The first lines of a poem
by Rachel Korn
Chantal Ringue
The first lines of a poem
It is a dread, an infinite fear
On the threshold of immense pain and suffering
As if something odd stood silent near the door
Wrapped in a rough fabric, dressed in a dark twilight
It is essential but little known
The shore that a lonely heart floats away from
Losing everything that we love, home and dreams
Resisting to an engagement with much pain
It is a thought for oneself, drowned in blood
Held in a bird of prey’s cruel talons
Never surrendering till it feels
The last sobbing shudder of the body
Every drop of blood flows toward the sacrifice
The one that will keep from falling
The naked angel arising, full of promises
In a nomadic, vagrant rumble
Suddenly, while the falling stars cry
The stillness grows inside of you
You become an urn, a burning urn
Soaking up the mirrored blue tears
And it seems the world has become ripe
And the earth nurturing to wanderers
For only God will bow down
As comes the unique, the sacred minute
When the first lines of a poem appear.
La première ligne d’un poème
Ici commence l’exégèse des poèmes de Rachel Korn. Traduire ses poèmes en anglais m’incite à ramer à rebours, à emprunter un chemin de traverse. À contre-écrire. Ces premières lignes d’un poème, pourquoi s’y attarder ? Et pourquoi ces premières lignes : « S’iz angst, s’iz ovendike shrek / Vi oyf der shvel tsu groysn tser un leyd » ? Cette chose grossière (« epes fremd », « something odd »), tapie près de la porte, dont la poète affirme qu’elle est « habillée d’un crépuscule gris », c’est le sentiment qui la submerge chaque fois qu’elle se tient devant une page blanche. Après 1945, toute page blanche évoque irrémédiablement la disparition. L’anéantissement. Le Yiddishland a été décimé, c’est dorénavant un monde englouti. Et Korn en trouve une furtive évocation dans le rectangle vierge sur sa table de travail, où elle trace des déliés d’écriture cursive, comme le soulignait Charles Dobzyncski3.
Quand elle écrit « Chaque goutte de sang qui s’écoule déjà vers le sacrifice », l’hébreu s’immisce au cœur du yiddish pour enrichir le texte d’une référence biblique : « un s’flist shoyn ieder tropn blut tsu der ekeyde ». Double allusion au sacrifice : s’il est question de la destruction des six millions de Juifs durant la Shoah, un « sacrifice » dont Dieu aurait permis l’avènement, le terme ekeyde (elle n’a pas choisi le terme hébreu korbn, qui renvoie au sacrifice rituel dans le Temple de Jérusalem) fait référence à l’origine, à la ligature d’Isaac.
En relisant des fragments de la correspondance que Rachel Korn a entretenue pendant vingt-quatre ans (1948-1972) avec son amie, la poète Kadya Molodowsky, je me suis vue comme l’interprète des écrits de ces deux femmes.
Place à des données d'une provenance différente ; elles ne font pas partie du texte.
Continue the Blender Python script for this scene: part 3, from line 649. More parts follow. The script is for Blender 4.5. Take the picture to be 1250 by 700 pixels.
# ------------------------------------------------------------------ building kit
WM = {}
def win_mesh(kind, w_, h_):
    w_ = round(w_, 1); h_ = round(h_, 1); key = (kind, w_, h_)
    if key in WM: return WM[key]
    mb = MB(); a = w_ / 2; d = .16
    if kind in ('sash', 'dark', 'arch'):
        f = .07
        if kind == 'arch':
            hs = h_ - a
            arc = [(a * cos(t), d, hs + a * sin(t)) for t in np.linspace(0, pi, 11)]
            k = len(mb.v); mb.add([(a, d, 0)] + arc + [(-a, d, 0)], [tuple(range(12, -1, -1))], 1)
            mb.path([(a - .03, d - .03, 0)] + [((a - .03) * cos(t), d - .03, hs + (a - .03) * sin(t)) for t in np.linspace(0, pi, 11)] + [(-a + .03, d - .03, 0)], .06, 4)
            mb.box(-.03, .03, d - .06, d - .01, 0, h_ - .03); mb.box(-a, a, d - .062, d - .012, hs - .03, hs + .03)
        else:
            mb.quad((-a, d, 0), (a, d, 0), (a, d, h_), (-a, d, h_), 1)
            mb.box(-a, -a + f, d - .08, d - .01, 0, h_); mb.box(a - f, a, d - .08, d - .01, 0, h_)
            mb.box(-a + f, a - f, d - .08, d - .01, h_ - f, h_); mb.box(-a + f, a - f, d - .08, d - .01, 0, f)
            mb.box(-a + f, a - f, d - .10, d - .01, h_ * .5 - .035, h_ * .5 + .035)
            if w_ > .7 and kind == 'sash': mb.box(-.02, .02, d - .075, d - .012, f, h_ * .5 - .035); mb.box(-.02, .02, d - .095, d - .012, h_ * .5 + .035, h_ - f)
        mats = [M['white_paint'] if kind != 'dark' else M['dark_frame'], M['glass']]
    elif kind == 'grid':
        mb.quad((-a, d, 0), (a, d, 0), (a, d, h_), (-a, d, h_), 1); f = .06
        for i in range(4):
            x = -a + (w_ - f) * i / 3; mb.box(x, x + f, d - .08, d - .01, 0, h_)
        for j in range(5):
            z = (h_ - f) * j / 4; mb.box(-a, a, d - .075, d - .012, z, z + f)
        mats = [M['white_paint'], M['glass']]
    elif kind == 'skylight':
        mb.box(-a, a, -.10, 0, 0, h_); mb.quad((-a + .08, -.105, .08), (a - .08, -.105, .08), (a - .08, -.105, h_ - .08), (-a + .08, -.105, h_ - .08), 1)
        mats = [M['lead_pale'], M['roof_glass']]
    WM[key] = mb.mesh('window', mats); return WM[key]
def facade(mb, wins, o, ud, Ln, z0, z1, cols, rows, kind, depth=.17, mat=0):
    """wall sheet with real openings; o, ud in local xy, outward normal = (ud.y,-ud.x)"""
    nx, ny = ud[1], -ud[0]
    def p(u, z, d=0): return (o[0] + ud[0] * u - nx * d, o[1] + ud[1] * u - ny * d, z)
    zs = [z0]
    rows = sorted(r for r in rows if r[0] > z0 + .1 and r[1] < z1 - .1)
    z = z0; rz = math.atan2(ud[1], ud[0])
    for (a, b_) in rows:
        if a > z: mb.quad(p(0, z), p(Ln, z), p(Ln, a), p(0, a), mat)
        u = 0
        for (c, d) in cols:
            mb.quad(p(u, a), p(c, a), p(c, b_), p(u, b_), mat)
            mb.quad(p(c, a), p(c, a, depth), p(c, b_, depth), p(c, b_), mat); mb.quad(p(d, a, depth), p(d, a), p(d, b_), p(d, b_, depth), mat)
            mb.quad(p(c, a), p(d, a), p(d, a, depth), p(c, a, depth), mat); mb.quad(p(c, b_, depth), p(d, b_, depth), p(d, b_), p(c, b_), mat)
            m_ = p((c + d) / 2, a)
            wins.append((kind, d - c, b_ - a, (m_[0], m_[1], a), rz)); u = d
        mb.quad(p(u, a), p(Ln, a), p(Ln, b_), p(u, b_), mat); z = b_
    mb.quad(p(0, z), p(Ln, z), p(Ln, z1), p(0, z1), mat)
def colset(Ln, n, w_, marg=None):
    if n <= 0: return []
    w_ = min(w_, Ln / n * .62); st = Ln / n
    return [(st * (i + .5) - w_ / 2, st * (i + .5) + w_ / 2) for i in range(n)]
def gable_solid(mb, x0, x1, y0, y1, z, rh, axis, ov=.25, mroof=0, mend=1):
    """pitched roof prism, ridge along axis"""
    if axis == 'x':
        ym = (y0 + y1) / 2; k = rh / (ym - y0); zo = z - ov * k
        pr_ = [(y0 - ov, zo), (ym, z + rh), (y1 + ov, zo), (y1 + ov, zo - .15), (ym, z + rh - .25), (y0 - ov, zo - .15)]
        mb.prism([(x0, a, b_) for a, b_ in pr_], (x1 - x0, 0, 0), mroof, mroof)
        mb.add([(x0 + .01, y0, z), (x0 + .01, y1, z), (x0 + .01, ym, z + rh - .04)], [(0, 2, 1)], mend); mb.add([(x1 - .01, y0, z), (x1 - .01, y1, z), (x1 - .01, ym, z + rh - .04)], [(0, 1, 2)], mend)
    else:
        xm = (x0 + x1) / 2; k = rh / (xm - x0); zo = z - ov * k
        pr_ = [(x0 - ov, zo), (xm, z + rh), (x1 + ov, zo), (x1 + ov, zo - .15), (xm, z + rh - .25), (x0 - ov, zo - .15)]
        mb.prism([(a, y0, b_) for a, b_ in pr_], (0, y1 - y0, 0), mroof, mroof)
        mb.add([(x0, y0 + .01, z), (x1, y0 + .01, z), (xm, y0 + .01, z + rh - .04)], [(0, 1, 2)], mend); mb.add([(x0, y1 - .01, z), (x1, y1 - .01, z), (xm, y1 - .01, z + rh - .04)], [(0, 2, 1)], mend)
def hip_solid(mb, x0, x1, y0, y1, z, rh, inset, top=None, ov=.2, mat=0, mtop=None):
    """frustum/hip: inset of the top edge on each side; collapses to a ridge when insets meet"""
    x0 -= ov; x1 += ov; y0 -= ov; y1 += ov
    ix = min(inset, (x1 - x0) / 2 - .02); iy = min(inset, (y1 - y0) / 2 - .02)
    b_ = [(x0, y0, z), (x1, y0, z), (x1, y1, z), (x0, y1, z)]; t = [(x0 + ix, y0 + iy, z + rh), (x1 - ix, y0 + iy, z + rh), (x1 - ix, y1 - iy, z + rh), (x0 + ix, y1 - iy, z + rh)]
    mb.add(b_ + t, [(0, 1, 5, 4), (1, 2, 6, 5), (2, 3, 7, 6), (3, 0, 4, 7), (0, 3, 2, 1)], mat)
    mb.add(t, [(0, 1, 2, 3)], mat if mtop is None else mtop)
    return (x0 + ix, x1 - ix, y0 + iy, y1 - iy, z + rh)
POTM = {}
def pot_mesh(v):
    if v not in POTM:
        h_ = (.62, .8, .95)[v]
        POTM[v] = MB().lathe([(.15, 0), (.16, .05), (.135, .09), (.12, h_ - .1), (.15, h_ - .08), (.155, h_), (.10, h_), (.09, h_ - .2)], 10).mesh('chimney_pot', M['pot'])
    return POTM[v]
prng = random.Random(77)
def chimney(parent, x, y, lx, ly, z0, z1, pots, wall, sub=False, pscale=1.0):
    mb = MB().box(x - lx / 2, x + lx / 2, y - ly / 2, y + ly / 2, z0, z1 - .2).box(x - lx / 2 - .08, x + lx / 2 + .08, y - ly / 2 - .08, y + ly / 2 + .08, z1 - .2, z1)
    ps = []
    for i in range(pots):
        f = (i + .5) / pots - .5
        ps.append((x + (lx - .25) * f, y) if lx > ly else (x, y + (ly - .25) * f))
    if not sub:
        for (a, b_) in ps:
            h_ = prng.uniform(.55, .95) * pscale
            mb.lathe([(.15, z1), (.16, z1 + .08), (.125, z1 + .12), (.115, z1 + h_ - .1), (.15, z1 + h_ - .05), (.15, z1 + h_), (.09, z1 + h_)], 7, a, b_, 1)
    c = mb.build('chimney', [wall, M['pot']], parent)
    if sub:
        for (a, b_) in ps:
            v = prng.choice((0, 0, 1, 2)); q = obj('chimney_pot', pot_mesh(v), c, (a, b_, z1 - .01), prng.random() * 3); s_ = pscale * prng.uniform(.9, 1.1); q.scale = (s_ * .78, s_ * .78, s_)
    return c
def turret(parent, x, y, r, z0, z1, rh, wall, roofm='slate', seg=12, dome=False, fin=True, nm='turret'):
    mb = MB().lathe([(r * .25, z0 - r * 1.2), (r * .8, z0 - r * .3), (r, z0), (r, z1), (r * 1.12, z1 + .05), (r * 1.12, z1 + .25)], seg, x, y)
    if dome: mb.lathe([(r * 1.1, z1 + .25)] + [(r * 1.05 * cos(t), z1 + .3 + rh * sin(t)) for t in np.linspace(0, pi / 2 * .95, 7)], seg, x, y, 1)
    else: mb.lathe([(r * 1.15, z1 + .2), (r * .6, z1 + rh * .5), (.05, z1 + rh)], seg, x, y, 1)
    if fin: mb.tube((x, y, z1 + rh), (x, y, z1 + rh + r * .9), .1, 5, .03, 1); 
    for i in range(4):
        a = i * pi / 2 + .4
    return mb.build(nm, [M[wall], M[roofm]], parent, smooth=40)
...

Une interprète qui tente de rendre quelques éclats de leurs textes au bord de l’abîme, au seuil de l’oubli, malgré le fait qu’ils soient conservés dans les dépôts d’archives. Une interprète de leurs voix respectives, en ces temps marqués par la rareté des traducteurs de cette langue errante que ses locuteurs appelaient jadis la mame-loshn.
Ces deux figures incontournables de la poésie yiddish moderne se sont taillé une place entre tradition et modernité, en affirmant une vision de femme qui bouscule les normes tout en exprimant une ferveur sensuelle et une foi inébranlable envers le « sacré ». Certes, le premier mot d’un poème mène à un long chemin, et celui-ci s’ouvre potentiellement sur le sacré. C’est sans doute l’objet de cette exégèse. Trouver de quoi est faite cette « rumeur errante, vagabonde » qui fait place aux « pleurs des étoiles tombantes », tandis qu’apparaît l’altérité, incarnée dans ce « tu » annonçant une transformation magistrale : « Tu deviens une urne, une urne brûlante / Qui absorbe le reflet bleu des larmes ». (« un verst a krug, a lekhtsendike krug / vos zalmt eyn in zikh dem bloem sheyn fun trern”.)
En commençant ces traductions, je voulais donner la parole à la « première poète de la Galicie », celle qui fut aussi l’orpheline d’un monde décimé par la Shoah. Je me suis rappelée ensuite qu’avant d’être interprète, ou traductrice, je fus moi-même poète. Voici peut-être ce que je partage de plus intime avec Rachel Korn : « la minute la plus exceptionnelle, la plus sacrée »; celle qui n’est, au fond, que « le début d’un poème ».